コロイド分散液とは、微粒子(コロイド粒子)が液中に分散した液体です。身近な例では、コーヒーや緑茶、牛乳がそれに該当し、私たちの生活の身近にあるものです。
みなさんは、普段何気なく飲んでいるコーヒーやお茶を机などにこぼしたときに、その液滴がリング模様になっていることに気づいたことがありませんか?リングができる現象は、コーヒーに分散するミクロな粒子の挙動と深く関係し、コーヒーリング効果と呼ばれます。では、コーヒー以外のコロイド分散液や、砂糖などの添加物を加えたコーヒーでも同様の現象が観察されるのでしょうか?そこで今回は、身近にあるコロイド分散液の液滴の乾燥挙動を観察し、どのようにリングが形成されるのか実験していきましょう。
紅茶に高濃度の砂糖水を同様に加えてみると、リングの形成が抑制されました。
コロイド分散液の液滴が乾燥に伴い、リングを形成する現象はコーヒーリング効果と呼ばれています[R. D. Deegan et al., Nature 1997, 389, 827]。乾燥時、液滴縁からの蒸発により、マランゴニ対流と呼ばれる縁方向の流れが生じます。この流れに乗ってコロイド粒子が液滴の縁に運ばれて乾燥し、リングを形成すると知られています。
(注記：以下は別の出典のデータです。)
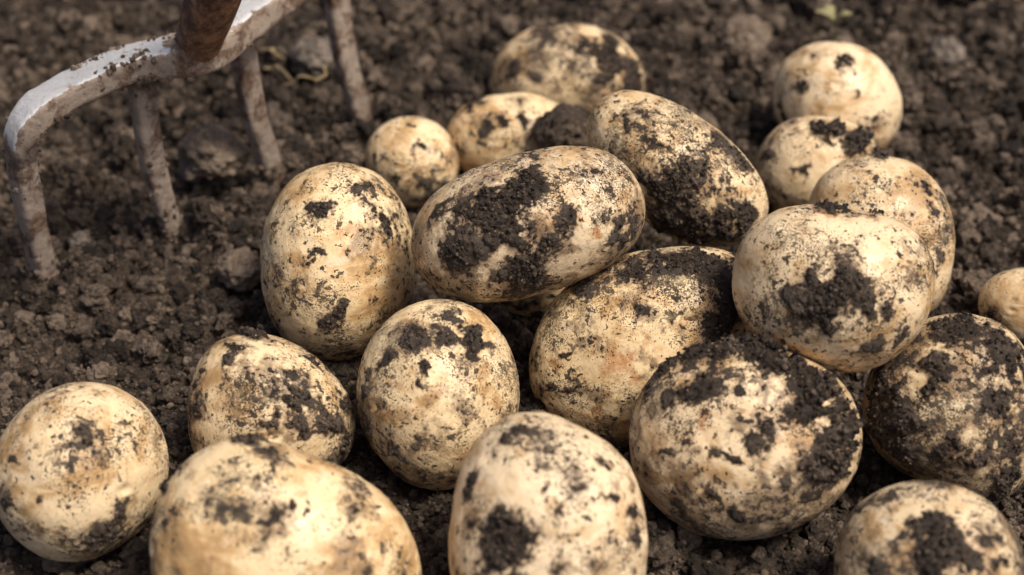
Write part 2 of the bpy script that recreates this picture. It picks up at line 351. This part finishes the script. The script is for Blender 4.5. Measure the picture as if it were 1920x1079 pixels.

今回の実験では、砂糖水、牛乳、レモン果汁を加えるとリング形成が起きにくくなりました。例えば、砂糖水は液滴縁で固化(析出)することにより、乾燥に伴う液滴内の対流を変化させ、結果、コーヒーリングの形成を抑制することが報告されています[S. F. Shimobayashi et al., Sci. Rep. 2018, 8, 17769]。また、溶液の粘度や基板への濡れやすさ(界面張力)なども、コーヒーリング形成へ影響することが知られております。牛乳に含まれるたんぱく質は、界面活性能(水の界面張力を変化させる特性)を有するため、コーヒーリングを抑制したと推察できます。
このように、コーヒーリング効果という日常の中のちょっとした現象への理解は、私たちの生活をより豊かにするための重要な研究につながります。例えば、この技術を応用したものの一つが、多くの家庭にあるインクジェットプリンターです。
コロイド粒子自身の特徴もまた、乾燥時の模様の制御において重要な役割を担います。筆者たちが開発しているコロイド粒子の中には、水で膨潤し、寒天のように柔らかいハイドロゲル微粒子というものがあります。この微粒子分散液を基板に垂らすと、水滴の表面(気水表面)へゲル微粒子が吸着し、二次元の結晶構造である均一な薄膜を形成することを見出しています[D. Suzuki et al., Langmuir 2018, 34, 4515 など]。ゲル微粒子を等間隔に並べることで、孔雀の羽などにもみられる虹色の構造色を人工的に作製することもできます。この知見を発展させると、インクジェットプリント技術の向上が期待できます。
私たちの肉眼では見えないミクロな世界には、コロイド粒子の不思議な現象が潜んでいます。ふとした日常の中で、液滴中で起きているミクロな現象を観察し、想像してみると面白い発見があるかもしれません。
そう、例えばあなたの近くの机にある乾燥したコーヒーのしみ。リング模様がなければ、それは砂糖がたっぷり入っていたものかもしれません。